▶ **THE EXERCISE**
Line by line, reproduce exactly the beginning of the listing below, ending with the line that contains "above the yard" and adding nothing.

▶ **PROVIDED DATA**
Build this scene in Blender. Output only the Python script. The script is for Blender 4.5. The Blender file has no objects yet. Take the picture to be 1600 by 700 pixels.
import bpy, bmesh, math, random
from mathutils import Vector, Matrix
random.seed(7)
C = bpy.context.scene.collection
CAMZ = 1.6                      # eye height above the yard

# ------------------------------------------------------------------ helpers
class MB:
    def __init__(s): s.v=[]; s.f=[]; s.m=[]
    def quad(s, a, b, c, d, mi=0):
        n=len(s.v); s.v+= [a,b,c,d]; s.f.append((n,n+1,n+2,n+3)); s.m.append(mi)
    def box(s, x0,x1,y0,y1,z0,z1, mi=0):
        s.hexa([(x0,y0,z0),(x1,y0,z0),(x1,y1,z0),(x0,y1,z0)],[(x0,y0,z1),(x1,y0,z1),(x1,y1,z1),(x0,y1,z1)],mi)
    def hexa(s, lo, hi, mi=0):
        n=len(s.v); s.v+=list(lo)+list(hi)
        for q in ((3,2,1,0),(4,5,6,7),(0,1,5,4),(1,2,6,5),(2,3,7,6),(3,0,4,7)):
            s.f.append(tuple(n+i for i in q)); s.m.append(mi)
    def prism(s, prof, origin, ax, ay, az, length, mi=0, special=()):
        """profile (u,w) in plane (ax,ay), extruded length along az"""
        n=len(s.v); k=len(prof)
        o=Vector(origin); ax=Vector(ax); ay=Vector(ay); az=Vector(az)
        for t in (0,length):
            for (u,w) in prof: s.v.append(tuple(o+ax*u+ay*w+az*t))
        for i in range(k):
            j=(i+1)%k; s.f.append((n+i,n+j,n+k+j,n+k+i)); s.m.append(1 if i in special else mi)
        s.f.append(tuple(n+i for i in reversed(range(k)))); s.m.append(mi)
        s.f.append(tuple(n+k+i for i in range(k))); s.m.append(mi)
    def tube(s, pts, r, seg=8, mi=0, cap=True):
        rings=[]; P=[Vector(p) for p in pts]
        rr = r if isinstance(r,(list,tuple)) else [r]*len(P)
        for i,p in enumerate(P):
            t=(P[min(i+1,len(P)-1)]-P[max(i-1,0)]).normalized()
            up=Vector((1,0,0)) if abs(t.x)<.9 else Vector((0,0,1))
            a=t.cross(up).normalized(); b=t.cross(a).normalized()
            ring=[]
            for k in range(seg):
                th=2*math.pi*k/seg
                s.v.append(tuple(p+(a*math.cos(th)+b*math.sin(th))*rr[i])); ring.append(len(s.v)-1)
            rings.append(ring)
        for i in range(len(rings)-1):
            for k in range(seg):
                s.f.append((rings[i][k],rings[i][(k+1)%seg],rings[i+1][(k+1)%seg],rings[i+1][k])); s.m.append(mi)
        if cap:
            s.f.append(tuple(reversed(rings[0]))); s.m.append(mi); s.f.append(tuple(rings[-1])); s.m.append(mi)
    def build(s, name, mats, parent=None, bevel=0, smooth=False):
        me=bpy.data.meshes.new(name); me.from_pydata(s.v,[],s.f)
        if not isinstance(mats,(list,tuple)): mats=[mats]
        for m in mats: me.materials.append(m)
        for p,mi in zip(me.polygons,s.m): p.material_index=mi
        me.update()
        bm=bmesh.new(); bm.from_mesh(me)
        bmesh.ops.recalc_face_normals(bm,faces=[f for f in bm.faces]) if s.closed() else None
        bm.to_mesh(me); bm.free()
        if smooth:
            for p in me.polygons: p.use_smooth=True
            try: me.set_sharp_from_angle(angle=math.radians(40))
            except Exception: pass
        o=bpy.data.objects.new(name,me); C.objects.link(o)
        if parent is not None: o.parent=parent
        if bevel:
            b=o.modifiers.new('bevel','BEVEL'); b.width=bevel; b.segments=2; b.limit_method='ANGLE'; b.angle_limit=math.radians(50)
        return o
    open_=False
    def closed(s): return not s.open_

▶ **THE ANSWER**
Build this scene in Blender. Output only the Python script. The script is for Blender 4.5. The Blender file has no objects yet. Take the picture to be 1600 by 700 pixels.
import bpy, bmesh, math, random
from mathutils import Vector, Matrix
random.seed(7)
C = bpy.context.scene.collection
CAMZ = 1.6                      # eye height above the yard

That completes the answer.